INTERPRETI M. Sicilia, G. Kunde, I. Hotea, DIRETTORE Daniel Oren REGIA Stefano Poda TEATRO Regio
La Juive di Halévy ha inaugurato la stagione del Regio con un allestimento sontuoso di Stefano Poda e la direzione minuziosa ed appassionata di Daniel Oren. L’opera, che mancava a Torino da 150 anni, rispecchia il connubio romantico tra ricostruzione storica ed esasperate passioni.

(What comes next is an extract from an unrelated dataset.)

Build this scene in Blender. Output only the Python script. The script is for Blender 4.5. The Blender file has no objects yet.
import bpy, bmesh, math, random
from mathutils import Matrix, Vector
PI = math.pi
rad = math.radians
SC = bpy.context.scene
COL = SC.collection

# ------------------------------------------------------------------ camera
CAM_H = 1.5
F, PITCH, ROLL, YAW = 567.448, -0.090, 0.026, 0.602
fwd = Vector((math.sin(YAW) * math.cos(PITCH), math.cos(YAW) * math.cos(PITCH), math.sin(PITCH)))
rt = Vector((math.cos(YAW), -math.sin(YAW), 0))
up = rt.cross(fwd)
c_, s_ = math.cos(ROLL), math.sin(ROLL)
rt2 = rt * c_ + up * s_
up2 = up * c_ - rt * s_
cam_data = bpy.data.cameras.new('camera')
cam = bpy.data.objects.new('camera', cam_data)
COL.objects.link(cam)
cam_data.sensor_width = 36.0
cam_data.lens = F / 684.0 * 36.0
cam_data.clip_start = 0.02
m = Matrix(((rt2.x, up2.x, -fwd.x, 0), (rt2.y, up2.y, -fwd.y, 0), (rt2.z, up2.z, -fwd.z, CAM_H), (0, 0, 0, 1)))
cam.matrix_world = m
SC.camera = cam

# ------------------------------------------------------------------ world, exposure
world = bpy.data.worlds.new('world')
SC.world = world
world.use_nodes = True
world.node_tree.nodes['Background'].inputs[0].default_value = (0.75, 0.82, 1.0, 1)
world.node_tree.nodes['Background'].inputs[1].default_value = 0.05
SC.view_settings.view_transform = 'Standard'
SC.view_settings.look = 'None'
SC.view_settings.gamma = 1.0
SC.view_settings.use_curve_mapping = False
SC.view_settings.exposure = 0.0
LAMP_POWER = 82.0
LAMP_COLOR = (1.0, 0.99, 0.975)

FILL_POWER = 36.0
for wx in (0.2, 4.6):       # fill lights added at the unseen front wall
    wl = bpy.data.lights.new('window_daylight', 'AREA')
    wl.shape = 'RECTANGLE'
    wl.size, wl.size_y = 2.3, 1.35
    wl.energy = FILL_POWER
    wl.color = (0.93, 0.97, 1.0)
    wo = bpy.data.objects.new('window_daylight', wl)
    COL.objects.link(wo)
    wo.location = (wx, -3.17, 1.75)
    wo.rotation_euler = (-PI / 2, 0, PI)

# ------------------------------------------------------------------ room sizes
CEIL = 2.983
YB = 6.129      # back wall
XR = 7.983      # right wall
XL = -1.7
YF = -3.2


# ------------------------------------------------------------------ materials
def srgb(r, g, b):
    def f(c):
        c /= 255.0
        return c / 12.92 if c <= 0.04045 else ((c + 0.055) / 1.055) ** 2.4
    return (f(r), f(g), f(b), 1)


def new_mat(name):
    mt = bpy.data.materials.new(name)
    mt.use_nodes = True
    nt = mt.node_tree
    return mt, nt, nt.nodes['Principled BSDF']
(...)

Il libretto di Eugène Scribe pone in primo piano l’amore impossibile tra il principe cristiano Léopold e l’ebrea Rachel, figlia dell’orafo Eléazar, e – ambientato durante il Concilio di Costanza del 1404, periodo di feroci tensioni tra cattolici ed ebrei – intreccia la tragedia dei singoli al dramma collettivo, in cupe atmosfere che anticipano Don Carlo o Tosca; ed appunto un Te Deum dà avvio all’opera, con una processione di principi della Chiesa riccamente vestiti in cappe nere, “Tantum religio potuit suadere malorum” (A così grandi mali ha potuto indurre la religione): il verso di Lucrezio, posto sulla grande croce nello sfondo, assume un senso ancor più solenne nei due livelli del II atto, in cui si celebra la Pasqua ebraica e vengono mimate le storie di Cristo. Oltre al Coro di grande valore, svetta l’inossidabile Gregory Kunde, Eléazar, di voce potente
e fraseggio scandito, che conferisce grande rilievo alle contraddizioni del personaggio. Nel segno dell’ambiguità anche la figura del cardinale Brogni, un Riccardo Zanellato di grande espressività ed eleganza. Altrettanto ben delineato nella sua ambivalenza il Léopold di Ioan Hotea, tenore dalla linea nobile e vigorosa.
Notevole l’interpretazione di Mariangela Sicilia, commossa Rachel, dal canto straordinariamente vario e modulato, e splendida anche la Eudoxie di Martina Russomanno, voce di estrema agilità.